Of Adrien, Cillian says: “He just has incredible energy, which we’ll get to see as the show progresses; obviously it’s going to be a showdown at some point.”

HELEN McCRORY

Helen McCrory as Polly Gray

Skyfall and Harry Potter star Helen plays matriarch Aunt Polly, who fiercely ran the Peaky Blinders while the men were in the trenches of the First World War, and long ago made peace with the family’s criminal activities.

But following nephew Tommy’s betrayal – which led to her imprisonment – Polly is a broken woman, and has to ask herself if she can forgive him for the sake of her family’s future.

Especially because early on in the first episode, we see Polly face the terror of being led to the gallows – a scene that Helen, who has also worked extensively on stage, found challenging to film.

“It’s very disturbing,” the 49-year-old actress elaborates. “Because we are all mortal, and we’re not a culture that really talks about it.”

The experience is a real turning point for Polly as a character.

“We see her believing that she’s going to die,” Helen explains.” She calls on the Virgin Mary to bring the spirits of her mum, her dad and her daughter to her. In that moment, she believes she sees her daughter’s face and from this moment on, Polly believes that she’s living with the spirits constantly around her.”

This, Helen explains, leads to Polly no longer being scared of death. Will this newfound attitude come in handy when fighting the Peaky Blinders’ enemies this series?

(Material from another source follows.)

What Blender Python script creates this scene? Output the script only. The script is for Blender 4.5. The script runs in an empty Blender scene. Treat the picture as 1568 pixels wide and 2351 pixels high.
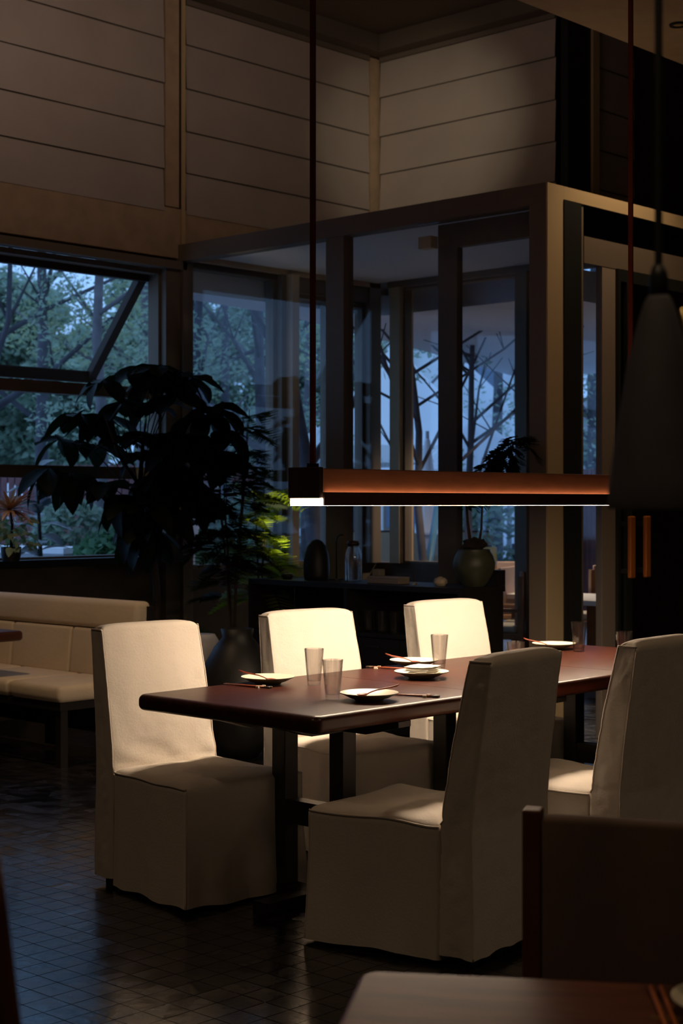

“She’s an equal because of her lack of fear of death,” affirms London-born Helen, who is married to Homeland star Damian Lewis. “She (Polly) now no longer refers to anybody in order to act, and that’s what has changed.

“She now makes her own decisions and that makes her really dangerous.”

So, whether we will see a long-term reunion between Polly and her nephew Tommy, who she has looked after since he was young, remains to be seen.

“She (Polly) hates the man that runs the family (Tommy), even though she is a matriarch, and he is the patriarch and therefore, will they have to reunite in order to run the family? Will she unite or will she take him down?” teases Helen.

ADRIEN BRODY

Adrien Brody as Luca Changretta

Peaky Blinders has attracted actors of huge calibre in the past, and this series is no disappointment, what with the addition of award-winning American actor Adrien to the cast.

The 44-year-old portrays Luca Changretta, a formidable gang leader who has recently been released from prison and arrives in the UK from New York fuelled with hatred.

Adrien actually grew up in New York City himself, and it seems being aware of the gang culture in his local neighbourhood of Queens has influenced his work.

“I knew many people who were affiliated and associated with both unorganised and organised criminal enterprises,” he elaborates. “It’s a part of growing up in New York City, there was a large Italian-American community within the neighbourhood. . . It’s just par for the course.

“It’s wonderful ammunition now that I’m an actor, because I have many experiences and truths to draw from that you might think are far-fetched to be in a film. I find it remarkable what there is to draw from and I’m grateful for that.”

When it comes to the Peaky Blinders encountering Luca, Adrien, who won an Oscar for his role in Roman Polanski’s The Pianist in 2002, thinks it will be ‘intriguing’ to see how viewers empathise with the new mobster.

“You’re going into a story where I would say almost everybody is rooting for the Peaky gang and here is an outsider from another world, and that’s exciting, that’s alluring to me,” he maintains.

Of his dangerous and complex character, Adrien adds: “He’s a family man and he’s a man with integrity, and he may not operate on a level that is appropriate within society, but on some level there is a real love and respect for family; not only his own, but others’.”

In what ways has Tommy met his match in Luca?

“They’re both extremely driven, family orientated and intelligent, in a way that goes beyond boundaries,” Adrien responds. “That’s a lot of fuel for any encounter between the two of them, because with that comes respect and admiration and a degree of trepidation, because you’re dealing with someone that you know has the potential to do what you have the potential of doing.

“And once you start playing in those terms, you’re cooking with gas.”